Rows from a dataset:
******************************

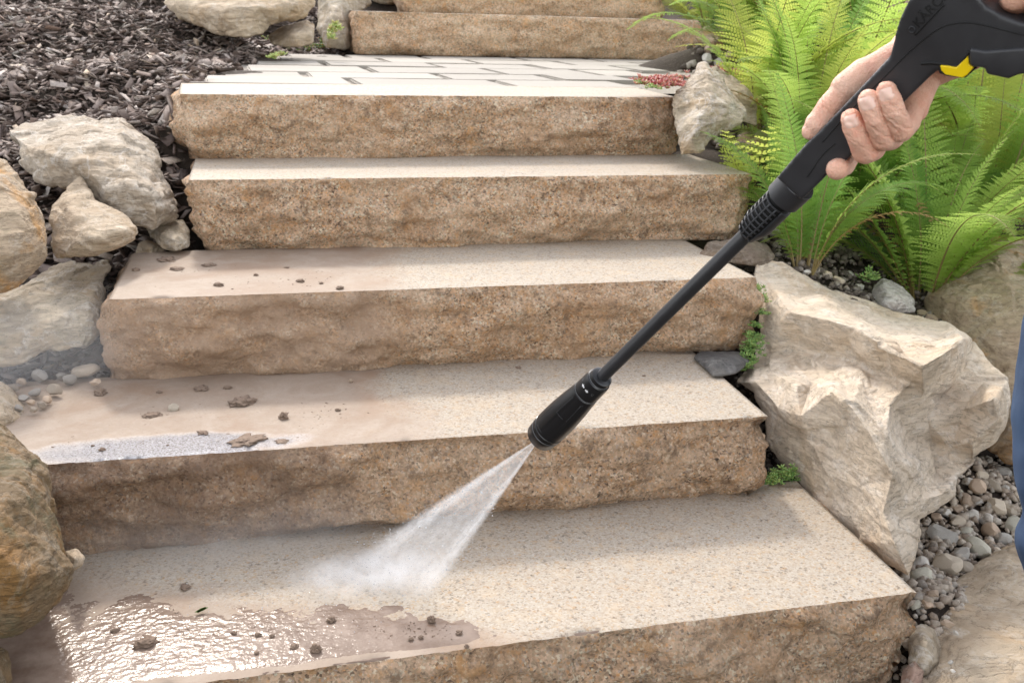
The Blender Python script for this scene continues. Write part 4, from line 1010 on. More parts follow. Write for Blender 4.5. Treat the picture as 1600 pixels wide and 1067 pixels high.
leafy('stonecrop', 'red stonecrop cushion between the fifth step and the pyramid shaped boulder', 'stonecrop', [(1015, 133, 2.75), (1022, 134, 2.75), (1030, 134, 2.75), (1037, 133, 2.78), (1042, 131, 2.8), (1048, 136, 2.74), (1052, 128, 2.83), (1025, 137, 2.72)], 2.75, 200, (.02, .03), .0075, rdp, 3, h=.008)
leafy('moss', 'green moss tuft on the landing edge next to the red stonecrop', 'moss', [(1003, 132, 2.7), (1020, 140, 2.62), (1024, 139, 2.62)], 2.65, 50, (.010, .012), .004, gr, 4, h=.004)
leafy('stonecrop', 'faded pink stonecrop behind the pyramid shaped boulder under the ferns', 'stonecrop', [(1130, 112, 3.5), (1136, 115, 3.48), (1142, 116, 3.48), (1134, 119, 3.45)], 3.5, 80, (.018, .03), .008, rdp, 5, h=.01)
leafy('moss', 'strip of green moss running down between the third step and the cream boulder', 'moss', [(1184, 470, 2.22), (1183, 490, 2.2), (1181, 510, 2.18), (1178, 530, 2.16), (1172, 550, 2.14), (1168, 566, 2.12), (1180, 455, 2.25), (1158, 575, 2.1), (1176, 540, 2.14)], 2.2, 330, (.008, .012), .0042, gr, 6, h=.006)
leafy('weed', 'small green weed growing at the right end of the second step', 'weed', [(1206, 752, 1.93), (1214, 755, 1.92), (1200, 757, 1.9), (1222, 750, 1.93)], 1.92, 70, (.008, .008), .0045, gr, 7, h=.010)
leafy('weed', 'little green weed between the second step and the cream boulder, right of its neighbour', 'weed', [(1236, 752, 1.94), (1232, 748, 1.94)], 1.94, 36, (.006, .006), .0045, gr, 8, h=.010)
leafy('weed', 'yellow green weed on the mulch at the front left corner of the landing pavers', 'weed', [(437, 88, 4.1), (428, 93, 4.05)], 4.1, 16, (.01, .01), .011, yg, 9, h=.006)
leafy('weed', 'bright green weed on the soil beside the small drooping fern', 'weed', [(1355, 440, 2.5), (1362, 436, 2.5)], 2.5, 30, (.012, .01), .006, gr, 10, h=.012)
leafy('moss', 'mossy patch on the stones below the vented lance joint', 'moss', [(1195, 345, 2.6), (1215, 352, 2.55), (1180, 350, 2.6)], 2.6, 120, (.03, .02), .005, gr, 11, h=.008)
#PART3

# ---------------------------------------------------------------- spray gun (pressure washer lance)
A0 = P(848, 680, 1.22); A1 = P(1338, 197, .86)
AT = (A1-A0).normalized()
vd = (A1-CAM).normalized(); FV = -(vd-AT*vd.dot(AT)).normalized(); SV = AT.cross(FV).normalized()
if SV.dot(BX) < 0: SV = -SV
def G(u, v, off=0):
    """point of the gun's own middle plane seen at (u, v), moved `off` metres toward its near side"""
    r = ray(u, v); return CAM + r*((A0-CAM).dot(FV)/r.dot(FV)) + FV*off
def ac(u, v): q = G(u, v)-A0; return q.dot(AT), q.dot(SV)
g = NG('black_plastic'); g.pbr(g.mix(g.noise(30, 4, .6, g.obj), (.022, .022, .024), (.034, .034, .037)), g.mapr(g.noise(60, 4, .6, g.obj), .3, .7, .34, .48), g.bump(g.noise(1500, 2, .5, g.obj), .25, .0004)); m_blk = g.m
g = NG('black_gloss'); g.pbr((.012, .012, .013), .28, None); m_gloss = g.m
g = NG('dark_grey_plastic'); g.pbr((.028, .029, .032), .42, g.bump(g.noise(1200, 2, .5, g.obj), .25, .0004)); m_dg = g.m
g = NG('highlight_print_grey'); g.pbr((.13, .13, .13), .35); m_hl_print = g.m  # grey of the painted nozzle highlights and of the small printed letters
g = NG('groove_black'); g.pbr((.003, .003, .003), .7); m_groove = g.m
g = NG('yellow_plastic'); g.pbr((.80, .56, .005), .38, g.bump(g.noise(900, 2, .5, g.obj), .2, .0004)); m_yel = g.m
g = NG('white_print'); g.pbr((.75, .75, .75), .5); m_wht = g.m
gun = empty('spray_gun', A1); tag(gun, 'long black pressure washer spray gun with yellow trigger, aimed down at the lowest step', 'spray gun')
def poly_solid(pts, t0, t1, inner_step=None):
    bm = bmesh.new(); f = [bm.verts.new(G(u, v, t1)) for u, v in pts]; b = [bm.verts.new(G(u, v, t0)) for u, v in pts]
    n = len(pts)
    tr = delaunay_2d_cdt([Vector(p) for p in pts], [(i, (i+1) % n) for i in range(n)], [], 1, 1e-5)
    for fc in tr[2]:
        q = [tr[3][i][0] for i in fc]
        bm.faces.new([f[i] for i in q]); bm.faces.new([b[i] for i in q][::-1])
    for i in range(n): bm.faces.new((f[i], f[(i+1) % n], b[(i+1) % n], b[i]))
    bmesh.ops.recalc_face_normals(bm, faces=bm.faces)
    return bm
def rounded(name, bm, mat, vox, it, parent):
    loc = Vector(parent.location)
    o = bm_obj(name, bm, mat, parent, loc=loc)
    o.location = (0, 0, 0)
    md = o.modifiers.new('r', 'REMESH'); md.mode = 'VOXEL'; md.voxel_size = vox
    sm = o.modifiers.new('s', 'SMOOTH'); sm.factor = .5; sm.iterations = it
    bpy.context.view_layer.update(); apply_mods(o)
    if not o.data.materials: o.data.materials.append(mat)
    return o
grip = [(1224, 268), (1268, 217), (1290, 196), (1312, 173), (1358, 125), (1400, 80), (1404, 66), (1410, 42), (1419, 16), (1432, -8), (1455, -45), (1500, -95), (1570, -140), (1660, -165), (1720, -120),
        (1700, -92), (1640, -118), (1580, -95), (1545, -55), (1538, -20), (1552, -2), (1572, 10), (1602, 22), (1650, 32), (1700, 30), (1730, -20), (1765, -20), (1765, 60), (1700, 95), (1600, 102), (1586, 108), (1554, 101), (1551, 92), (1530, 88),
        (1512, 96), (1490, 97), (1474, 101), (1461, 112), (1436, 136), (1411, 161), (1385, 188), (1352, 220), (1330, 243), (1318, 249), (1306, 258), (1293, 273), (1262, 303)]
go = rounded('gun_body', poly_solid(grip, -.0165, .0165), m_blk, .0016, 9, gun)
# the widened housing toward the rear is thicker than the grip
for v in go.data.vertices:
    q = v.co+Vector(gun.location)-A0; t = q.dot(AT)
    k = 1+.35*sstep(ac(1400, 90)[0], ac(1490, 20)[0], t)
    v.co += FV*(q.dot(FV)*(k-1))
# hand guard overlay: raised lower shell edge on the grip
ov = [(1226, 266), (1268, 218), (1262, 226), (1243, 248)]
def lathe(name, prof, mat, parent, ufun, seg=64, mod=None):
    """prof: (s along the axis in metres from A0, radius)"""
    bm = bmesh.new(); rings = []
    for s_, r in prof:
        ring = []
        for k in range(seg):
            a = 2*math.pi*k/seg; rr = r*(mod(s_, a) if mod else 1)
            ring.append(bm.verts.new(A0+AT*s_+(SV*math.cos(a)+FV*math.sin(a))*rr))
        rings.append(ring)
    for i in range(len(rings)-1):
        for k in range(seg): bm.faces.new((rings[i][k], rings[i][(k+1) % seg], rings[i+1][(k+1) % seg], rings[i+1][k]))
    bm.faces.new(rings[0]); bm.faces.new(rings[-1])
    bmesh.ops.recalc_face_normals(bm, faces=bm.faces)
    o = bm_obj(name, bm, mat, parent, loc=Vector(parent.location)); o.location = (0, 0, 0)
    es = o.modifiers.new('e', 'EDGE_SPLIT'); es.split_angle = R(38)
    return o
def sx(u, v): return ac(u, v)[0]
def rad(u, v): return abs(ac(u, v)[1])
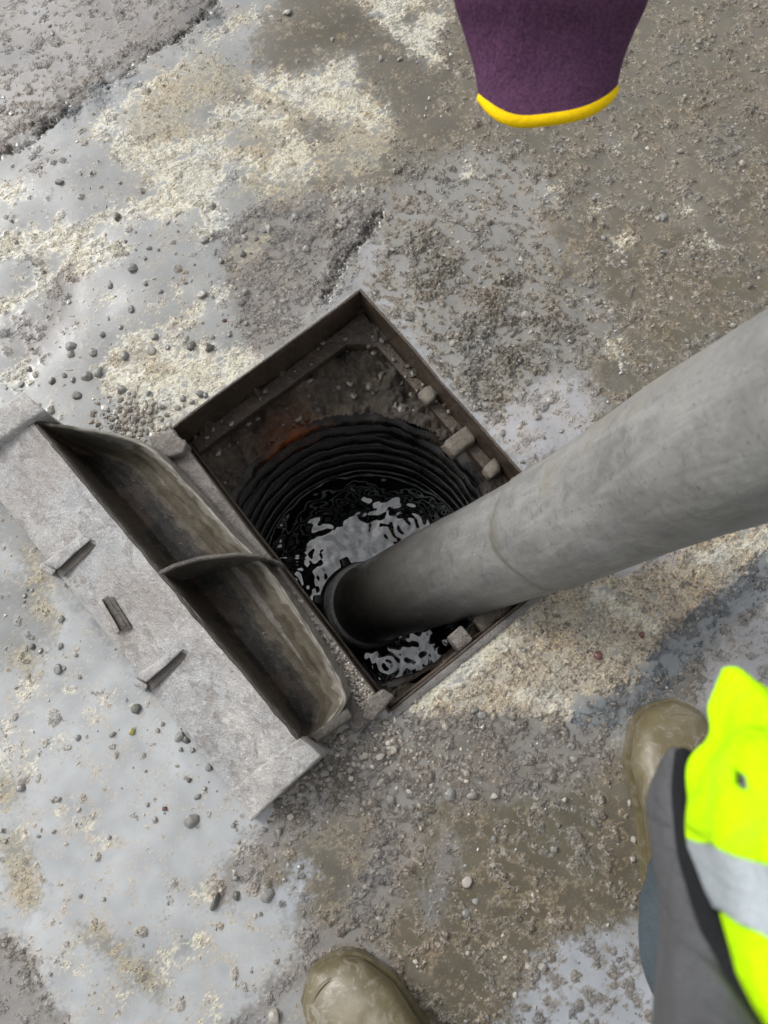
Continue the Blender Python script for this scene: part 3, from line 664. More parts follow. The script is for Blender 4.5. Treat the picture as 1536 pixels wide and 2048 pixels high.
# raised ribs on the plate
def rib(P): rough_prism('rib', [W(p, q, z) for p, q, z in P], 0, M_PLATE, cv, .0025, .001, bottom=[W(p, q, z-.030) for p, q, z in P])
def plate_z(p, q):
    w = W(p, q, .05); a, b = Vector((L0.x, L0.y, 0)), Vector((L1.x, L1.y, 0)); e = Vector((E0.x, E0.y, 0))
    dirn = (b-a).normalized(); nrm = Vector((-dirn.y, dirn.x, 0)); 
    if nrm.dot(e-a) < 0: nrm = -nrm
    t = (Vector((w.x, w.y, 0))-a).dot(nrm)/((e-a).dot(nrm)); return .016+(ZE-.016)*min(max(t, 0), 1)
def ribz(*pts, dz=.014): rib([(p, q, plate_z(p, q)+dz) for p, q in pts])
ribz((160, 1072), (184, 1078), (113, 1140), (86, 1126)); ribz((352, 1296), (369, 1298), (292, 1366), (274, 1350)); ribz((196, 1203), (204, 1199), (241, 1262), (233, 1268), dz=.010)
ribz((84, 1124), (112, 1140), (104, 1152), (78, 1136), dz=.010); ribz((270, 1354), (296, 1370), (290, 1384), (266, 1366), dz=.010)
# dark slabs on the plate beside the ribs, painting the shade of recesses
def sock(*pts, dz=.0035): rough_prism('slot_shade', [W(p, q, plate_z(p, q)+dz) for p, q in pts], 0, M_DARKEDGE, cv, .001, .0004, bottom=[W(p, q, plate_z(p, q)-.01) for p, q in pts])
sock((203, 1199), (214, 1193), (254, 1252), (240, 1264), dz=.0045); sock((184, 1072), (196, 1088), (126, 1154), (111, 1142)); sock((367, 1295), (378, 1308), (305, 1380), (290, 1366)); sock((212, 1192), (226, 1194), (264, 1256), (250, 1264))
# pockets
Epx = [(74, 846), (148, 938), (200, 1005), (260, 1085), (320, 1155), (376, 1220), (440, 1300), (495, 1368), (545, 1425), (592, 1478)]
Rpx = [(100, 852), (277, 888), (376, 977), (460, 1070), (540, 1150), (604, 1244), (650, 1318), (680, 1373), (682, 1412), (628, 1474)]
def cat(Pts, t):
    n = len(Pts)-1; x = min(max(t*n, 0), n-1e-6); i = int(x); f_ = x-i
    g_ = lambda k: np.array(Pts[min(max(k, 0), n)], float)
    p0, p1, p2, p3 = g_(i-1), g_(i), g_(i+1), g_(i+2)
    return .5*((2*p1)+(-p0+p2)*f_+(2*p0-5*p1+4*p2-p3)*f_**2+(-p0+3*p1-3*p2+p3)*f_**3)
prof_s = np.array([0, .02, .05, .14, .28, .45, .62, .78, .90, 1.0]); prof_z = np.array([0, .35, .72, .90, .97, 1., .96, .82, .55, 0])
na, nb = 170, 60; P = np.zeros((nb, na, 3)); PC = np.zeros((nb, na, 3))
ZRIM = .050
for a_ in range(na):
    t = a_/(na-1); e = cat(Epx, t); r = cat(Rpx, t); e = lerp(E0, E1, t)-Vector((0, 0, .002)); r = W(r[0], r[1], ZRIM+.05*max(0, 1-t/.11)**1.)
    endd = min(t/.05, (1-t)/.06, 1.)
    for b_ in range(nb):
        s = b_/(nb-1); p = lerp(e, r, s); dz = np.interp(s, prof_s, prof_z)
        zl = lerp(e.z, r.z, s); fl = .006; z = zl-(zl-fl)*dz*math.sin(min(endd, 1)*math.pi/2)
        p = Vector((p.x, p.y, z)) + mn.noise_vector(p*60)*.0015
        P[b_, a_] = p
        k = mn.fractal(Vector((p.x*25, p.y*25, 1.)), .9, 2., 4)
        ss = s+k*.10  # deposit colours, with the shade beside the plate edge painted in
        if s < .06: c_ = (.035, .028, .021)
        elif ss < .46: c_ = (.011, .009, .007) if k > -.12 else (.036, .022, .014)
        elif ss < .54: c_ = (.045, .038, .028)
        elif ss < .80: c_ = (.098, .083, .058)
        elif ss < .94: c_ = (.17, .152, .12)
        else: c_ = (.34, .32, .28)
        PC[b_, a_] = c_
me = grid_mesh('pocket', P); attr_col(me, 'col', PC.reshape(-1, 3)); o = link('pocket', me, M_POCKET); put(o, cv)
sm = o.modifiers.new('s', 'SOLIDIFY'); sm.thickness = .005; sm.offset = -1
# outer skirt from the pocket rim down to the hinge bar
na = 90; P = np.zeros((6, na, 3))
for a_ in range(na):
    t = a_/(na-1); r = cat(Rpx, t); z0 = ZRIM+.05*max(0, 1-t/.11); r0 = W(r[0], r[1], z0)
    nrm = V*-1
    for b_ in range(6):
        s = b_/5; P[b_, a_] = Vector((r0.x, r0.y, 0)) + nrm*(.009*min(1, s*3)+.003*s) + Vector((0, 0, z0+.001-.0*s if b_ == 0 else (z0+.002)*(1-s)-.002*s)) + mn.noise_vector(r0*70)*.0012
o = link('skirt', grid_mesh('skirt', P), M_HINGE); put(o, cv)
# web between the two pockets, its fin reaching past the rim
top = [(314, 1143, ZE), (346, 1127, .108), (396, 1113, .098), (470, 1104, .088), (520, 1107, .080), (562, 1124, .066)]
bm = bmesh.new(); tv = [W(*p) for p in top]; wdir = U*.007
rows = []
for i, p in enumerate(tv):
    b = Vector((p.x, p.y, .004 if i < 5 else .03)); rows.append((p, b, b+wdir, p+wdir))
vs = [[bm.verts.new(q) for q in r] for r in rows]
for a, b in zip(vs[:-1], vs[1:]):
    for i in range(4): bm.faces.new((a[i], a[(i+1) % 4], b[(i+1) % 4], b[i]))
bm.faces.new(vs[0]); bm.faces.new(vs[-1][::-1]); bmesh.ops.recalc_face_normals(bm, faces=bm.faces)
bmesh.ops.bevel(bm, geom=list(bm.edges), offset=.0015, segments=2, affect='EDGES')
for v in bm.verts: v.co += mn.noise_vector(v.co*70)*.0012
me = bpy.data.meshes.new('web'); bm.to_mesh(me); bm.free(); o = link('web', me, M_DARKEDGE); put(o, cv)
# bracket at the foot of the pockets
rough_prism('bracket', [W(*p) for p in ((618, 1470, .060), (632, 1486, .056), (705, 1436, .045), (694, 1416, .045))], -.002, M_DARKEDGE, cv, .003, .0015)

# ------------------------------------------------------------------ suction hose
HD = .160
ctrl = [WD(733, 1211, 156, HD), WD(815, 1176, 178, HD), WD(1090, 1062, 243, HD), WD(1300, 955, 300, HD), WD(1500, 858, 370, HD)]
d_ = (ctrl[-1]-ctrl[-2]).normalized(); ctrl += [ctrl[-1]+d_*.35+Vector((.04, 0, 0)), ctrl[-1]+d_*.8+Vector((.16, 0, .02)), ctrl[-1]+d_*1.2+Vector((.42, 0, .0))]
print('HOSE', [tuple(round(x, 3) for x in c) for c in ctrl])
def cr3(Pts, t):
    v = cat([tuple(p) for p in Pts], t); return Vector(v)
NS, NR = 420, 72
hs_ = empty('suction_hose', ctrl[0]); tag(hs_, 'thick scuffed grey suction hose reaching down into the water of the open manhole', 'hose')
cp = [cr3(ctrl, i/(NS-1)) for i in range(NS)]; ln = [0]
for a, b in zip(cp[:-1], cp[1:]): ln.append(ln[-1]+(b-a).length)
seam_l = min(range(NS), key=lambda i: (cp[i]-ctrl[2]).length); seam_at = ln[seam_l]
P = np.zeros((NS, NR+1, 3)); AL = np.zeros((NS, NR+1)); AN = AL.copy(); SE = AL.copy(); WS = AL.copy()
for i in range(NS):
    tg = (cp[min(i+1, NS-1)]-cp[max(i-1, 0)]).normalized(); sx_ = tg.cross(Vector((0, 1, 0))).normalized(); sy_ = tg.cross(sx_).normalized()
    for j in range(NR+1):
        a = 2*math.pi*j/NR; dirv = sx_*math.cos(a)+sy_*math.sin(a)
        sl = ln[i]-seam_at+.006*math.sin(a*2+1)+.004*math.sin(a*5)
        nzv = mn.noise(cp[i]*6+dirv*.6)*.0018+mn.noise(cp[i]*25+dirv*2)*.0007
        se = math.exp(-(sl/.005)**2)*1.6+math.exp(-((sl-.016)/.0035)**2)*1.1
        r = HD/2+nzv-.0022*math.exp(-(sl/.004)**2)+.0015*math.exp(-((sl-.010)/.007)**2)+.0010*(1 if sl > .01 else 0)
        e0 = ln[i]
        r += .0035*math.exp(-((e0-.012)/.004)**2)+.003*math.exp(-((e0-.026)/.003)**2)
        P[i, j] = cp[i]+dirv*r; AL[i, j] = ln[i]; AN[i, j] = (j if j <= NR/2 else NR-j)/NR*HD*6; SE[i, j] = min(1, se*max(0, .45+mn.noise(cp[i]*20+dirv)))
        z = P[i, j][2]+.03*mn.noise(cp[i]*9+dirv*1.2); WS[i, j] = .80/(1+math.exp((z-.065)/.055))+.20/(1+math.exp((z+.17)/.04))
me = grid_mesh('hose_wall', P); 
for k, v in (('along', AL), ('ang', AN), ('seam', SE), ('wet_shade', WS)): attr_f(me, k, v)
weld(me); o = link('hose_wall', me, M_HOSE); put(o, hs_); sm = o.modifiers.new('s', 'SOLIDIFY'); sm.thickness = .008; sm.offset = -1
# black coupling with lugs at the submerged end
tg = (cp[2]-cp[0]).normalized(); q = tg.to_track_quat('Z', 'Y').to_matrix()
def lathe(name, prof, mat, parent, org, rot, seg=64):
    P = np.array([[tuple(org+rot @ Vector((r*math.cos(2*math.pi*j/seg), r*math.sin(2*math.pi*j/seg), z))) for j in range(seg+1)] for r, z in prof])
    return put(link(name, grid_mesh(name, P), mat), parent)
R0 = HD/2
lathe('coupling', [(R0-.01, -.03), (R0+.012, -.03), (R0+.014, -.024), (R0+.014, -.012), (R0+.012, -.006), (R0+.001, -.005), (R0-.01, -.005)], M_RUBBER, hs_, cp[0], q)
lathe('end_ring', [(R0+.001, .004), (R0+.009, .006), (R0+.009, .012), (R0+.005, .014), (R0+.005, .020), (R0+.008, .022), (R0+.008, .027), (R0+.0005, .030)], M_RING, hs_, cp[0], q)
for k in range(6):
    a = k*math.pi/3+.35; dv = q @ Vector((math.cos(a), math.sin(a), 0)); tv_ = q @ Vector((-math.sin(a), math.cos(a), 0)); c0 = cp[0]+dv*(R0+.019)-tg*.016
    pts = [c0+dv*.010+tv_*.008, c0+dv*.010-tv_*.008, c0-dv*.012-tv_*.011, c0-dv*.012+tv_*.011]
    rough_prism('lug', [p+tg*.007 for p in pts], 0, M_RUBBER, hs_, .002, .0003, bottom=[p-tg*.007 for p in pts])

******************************

Pick out and copy every line that contains the word "Treat".

__Output of the task__
The Blender Python script for this scene continues. Write part 4, from line 1010 on. More parts follow. Write for Blender 4.5. Treat the picture as 1600 pixels wide and 1067 pixels high.
Continue the Blender Python script for this scene: part 3, from line 664. More parts follow. The script is for Blender 4.5. Treat the picture as 1536 pixels wide and 2048 pixels high.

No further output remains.